Beyond the different academic approaches, American secondary schools also attach great importance to sports. Students are typically expected to join after-school sports clubs and teams, which include competitions on the weekend. All of this leads to plenty of studying late into the night for hardworking Chinese pupils.
What is particularly eye-opening for these teens is the role of civic education and charity, which is quite rare in China. For parents who send their kids abroad for more practical reasons, this brings unexpected but generally positive results.
However there are risks in sending teenagers away from home before their value system is properly formed.
Andy and Sandra are a couple, from Taiwan and China respectively, who buck the trend and took their children back to China for their elementary study there instead. They are convinced that China’s public schools offer a much better pre-university level education than those in America. They adore Chinese schools’ much-maligned ugly uniforms, especially compared to American teenage girls’ habit of wearing makeup right from junior high school.
Andy and Sandra are hardly alone. Jim’s parents, both originally from Hong Kong, are another example. Jim’s father works for an American investment bank in Beijing. Though his job offers a subsidy to send his children to the costly international schools, he chose to send them to a local high school in the capital.
“We negotiated with the schools. As long as they don’t have to take political lessons the other courses are fine and, in particular, the mathematics,” the father stated. In his view, China provides an unmatched foundation for subjects such as maths, physics and chemistry that will enable his children to continue further study anywhere they like later.
Proof in PISA
The thinking of Jim’s father is confirmed in the results of the OECD’s recent Program for International Student Assessment (PISA), where Shanghai pupils came out on top in mathematics, reading and science.

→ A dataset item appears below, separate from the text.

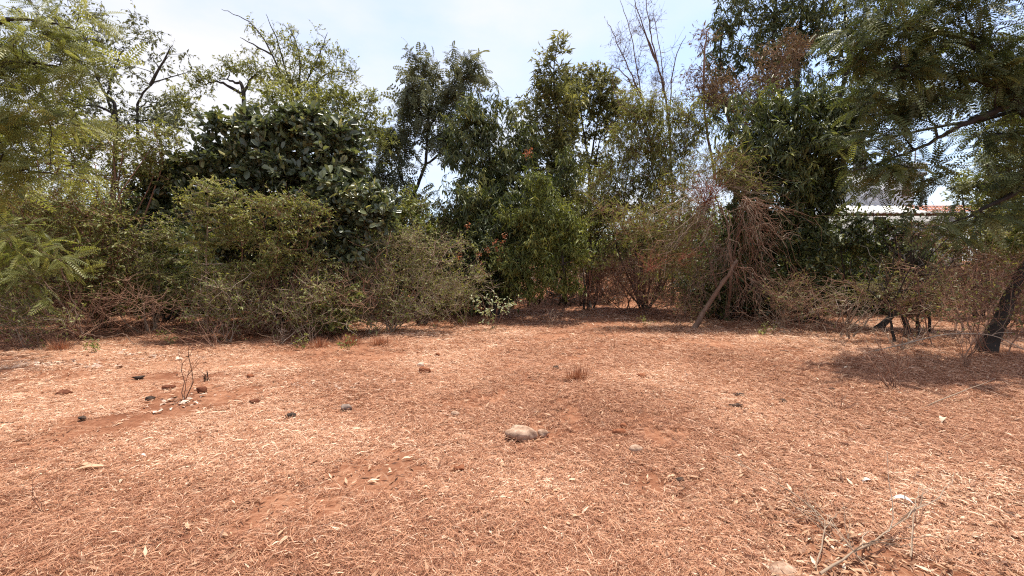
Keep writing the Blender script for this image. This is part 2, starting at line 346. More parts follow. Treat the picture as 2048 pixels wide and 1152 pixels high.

Their American peers ranked 26th.
“We have probably overlooked our own strengths,” teacher Song Pingping notes. “I never doubt the good points of the Chinese education. Compared with American teachers, Chinese teachers are certainly much more serious in preparing and teaching their courses.”
There is also the cost to consider, since sending a child to study in American high schools will run up to $70,000 per year, plus travel expenses. And finally, deciding to send kids abroad raise even more sensitive questions of family ties and social education.
“Parents are always the first teacher of their offspring,” notes Nora’s father, an international commercial law attorney. He personally also regrets missing out on part of his daughter’s upbringing. “All I used to want was for Nora to grow up like an American, with perfect English.”